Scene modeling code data
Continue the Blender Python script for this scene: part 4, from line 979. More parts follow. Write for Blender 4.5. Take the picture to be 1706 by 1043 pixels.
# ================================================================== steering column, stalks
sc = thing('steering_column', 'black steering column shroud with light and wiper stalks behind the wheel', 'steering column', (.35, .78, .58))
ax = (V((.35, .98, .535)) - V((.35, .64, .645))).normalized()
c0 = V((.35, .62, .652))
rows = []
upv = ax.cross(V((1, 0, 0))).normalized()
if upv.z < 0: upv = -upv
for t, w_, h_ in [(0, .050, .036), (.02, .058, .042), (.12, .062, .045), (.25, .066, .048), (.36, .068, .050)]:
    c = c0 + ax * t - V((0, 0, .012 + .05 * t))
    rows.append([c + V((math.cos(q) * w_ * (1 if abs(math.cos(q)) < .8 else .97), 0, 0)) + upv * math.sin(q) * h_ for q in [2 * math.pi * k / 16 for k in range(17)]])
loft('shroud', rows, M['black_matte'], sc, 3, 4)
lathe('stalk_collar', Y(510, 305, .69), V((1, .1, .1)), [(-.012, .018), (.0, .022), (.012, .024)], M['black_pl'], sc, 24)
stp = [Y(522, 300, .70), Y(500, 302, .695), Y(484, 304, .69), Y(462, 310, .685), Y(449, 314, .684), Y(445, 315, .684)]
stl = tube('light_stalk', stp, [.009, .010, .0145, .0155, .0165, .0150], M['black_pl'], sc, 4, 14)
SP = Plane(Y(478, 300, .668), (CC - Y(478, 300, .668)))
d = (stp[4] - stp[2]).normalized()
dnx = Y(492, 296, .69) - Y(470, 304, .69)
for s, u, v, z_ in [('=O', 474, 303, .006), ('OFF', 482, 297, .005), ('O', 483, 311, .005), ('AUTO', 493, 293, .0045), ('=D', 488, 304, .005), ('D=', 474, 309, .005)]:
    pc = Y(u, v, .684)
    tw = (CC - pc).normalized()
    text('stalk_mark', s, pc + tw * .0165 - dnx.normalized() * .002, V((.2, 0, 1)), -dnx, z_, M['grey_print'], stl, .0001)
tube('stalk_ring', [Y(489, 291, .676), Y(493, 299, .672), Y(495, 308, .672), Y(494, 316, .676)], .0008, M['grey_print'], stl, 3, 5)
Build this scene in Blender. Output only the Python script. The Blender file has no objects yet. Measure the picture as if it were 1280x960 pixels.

__Your instructions__:
Identify and copy all lines with the word "pixels".

__Result for this task__:
Continue the Blender Python script for this scene: part 4, from line 979. More parts follow. Write for Blender 4.5. Take the picture to be 1706 by 1043 pixels.
Build this scene in Blender. Output only the Python script. The Blender file has no objects yet. Measure the picture as if it were 1280x960 pixels.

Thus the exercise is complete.